═══ Supplied data

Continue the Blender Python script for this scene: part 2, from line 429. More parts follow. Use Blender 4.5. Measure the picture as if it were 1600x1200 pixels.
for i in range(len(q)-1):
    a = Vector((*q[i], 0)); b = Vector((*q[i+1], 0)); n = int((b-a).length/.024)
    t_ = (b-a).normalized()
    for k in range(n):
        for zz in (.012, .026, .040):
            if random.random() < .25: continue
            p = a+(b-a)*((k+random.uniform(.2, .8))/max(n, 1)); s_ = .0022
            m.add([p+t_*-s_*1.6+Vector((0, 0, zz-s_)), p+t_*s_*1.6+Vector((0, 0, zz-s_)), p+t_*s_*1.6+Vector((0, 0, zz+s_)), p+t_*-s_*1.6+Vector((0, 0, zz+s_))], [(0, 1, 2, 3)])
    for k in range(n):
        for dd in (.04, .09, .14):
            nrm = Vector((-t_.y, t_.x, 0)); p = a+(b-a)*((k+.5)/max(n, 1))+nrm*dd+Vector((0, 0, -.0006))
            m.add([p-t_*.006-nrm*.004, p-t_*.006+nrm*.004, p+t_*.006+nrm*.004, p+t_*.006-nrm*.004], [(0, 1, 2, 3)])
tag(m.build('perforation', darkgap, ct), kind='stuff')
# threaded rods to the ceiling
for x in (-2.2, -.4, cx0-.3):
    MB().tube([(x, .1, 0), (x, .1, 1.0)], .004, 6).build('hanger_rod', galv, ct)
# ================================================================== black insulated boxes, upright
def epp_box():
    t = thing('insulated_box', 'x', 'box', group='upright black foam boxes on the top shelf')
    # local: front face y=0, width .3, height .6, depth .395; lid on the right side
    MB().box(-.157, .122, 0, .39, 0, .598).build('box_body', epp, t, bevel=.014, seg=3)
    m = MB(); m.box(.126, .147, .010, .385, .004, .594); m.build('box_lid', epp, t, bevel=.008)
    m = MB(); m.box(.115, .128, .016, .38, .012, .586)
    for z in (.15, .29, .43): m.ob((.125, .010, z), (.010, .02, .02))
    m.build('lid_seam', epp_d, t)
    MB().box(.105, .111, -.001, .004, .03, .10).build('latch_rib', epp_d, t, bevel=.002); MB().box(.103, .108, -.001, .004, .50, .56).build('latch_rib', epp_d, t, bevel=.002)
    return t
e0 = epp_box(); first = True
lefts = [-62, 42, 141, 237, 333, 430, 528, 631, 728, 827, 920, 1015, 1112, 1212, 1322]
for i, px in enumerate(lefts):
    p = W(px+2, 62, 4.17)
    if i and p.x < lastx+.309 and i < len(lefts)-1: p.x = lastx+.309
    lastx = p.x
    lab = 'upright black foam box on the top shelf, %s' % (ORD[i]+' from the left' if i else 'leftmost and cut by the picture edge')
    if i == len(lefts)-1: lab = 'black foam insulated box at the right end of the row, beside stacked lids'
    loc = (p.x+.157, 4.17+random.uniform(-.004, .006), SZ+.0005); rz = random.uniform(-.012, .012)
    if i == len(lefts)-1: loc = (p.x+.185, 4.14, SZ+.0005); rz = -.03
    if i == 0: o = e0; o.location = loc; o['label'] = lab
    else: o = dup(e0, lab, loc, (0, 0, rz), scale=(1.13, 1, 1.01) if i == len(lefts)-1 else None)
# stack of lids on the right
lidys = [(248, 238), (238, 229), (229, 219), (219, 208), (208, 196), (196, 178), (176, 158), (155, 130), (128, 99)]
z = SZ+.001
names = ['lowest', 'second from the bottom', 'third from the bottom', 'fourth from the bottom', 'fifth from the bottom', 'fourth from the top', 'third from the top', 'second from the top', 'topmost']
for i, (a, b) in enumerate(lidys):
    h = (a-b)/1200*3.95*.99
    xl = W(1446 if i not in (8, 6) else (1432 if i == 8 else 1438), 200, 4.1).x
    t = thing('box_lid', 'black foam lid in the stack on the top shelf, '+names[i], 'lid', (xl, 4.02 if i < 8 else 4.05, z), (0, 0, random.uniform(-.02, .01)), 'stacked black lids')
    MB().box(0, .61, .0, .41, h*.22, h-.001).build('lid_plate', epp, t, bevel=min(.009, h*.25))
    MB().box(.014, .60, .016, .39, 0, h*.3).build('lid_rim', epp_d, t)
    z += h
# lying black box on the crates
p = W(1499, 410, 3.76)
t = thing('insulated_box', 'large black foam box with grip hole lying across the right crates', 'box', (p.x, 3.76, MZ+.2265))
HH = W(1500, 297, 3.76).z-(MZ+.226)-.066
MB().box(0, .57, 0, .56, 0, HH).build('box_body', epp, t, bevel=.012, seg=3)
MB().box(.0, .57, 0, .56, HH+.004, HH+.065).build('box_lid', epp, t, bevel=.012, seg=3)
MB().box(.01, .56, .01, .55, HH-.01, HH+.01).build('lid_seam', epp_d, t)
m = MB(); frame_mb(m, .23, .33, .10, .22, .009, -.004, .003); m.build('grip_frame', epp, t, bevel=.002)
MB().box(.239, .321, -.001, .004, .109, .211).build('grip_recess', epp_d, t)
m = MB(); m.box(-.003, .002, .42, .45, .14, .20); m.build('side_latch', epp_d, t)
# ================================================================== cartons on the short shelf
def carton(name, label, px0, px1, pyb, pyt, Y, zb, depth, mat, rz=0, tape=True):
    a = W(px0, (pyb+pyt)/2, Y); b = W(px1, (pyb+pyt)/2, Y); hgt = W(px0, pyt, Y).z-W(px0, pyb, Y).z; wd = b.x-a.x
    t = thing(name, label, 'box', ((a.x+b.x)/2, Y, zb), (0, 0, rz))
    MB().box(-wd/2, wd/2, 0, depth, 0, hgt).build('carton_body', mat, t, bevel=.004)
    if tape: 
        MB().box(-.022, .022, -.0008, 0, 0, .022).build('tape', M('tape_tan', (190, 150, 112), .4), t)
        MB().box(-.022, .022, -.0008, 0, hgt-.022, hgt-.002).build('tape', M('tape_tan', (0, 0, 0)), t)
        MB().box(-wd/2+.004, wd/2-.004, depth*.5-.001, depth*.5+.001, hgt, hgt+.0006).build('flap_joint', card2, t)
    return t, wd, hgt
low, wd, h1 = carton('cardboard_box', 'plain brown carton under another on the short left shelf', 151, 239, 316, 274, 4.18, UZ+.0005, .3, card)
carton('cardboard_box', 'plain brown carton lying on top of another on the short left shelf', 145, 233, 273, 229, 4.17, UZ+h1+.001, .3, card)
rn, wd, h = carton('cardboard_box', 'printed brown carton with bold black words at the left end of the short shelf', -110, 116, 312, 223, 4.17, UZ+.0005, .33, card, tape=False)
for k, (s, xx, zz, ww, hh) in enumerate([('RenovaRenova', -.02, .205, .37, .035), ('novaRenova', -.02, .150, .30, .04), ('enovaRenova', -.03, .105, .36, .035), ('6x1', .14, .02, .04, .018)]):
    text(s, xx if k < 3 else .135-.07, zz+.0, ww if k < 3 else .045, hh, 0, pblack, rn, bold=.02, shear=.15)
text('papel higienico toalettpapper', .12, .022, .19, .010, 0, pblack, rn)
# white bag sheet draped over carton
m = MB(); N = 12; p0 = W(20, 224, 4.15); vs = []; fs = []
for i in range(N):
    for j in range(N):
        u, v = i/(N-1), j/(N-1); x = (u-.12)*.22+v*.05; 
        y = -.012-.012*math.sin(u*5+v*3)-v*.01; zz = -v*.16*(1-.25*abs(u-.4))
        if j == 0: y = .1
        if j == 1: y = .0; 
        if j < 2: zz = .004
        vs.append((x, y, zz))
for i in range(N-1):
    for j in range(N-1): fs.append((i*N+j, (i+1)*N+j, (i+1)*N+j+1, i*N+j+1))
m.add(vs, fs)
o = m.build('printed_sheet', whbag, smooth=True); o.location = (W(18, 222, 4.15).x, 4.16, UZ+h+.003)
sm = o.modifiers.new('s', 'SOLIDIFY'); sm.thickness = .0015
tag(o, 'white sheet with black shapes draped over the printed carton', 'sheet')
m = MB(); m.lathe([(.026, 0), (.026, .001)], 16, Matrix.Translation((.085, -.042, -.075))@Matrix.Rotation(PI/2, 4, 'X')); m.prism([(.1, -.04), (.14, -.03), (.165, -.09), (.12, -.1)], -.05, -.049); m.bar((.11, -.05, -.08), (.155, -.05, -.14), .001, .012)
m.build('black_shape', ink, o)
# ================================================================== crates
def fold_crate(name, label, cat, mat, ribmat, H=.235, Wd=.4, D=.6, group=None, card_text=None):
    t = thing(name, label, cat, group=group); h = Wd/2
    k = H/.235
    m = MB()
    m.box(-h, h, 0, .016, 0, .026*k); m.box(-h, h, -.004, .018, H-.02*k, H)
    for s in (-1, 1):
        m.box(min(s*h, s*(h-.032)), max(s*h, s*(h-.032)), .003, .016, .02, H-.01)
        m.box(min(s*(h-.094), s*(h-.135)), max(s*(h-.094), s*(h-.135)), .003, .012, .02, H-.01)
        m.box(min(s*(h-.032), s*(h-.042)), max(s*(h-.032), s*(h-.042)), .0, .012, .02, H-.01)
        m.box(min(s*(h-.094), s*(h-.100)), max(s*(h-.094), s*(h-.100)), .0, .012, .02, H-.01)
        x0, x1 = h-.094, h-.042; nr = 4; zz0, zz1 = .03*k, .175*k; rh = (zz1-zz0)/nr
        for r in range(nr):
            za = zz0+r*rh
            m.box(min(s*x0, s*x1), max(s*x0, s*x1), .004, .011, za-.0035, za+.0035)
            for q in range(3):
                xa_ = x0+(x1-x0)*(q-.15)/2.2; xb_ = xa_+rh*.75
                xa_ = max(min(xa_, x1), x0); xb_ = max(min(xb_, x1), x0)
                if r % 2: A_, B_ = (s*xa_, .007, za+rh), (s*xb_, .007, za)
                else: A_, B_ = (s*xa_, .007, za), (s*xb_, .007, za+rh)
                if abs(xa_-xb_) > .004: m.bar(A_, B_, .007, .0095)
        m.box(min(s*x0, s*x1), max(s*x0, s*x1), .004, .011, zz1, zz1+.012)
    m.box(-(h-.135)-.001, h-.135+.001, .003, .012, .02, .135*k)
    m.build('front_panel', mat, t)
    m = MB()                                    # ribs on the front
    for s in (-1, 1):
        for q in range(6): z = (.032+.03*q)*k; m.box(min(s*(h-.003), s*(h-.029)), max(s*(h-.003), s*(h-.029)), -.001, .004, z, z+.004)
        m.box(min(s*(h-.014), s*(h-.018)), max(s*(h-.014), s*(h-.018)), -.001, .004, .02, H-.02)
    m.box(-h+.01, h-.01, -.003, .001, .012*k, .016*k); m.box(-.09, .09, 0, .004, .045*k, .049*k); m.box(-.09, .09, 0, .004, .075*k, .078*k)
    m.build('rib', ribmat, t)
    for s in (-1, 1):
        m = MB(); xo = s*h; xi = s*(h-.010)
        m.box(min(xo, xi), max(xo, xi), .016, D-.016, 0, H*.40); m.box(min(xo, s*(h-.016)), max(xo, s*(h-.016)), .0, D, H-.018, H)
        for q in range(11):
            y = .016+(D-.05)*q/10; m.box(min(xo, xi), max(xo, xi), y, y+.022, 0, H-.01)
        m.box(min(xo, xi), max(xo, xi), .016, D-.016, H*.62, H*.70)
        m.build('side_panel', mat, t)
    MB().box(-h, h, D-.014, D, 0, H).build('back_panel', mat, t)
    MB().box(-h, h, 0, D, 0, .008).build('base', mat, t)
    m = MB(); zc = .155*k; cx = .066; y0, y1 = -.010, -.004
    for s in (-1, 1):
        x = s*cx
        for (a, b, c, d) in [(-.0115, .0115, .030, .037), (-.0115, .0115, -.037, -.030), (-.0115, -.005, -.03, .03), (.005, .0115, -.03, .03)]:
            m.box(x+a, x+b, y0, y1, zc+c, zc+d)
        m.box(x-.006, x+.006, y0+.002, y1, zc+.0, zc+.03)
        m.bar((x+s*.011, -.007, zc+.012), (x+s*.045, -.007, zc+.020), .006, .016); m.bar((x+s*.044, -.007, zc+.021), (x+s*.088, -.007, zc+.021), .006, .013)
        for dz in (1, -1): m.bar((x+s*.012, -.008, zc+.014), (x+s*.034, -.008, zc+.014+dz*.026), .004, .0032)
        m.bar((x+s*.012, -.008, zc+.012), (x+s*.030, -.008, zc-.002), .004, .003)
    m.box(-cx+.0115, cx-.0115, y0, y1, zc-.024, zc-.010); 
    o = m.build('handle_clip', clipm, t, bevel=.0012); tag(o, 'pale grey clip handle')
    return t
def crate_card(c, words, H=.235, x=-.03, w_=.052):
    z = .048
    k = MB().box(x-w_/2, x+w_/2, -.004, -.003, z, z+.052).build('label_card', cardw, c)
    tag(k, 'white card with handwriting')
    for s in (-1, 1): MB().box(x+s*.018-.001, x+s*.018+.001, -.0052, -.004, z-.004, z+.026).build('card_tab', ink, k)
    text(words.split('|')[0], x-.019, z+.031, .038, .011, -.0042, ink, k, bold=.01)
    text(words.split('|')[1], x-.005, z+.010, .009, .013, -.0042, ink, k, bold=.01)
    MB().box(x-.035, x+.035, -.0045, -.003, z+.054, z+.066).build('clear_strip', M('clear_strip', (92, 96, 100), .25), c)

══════

• **What to produce**
Using the listing above, locate the lines that hold "picture" and copy each one.

• **Response below**
Continue the Blender Python script for this scene: part 2, from line 429. More parts follow. Use Blender 4.5. Measure the picture as if it were 1600x1200 pixels.
    lab = 'upright black foam box on the top shelf, %s' % (ORD[i]+' from the left' if i else 'leftmost and cut by the picture edge')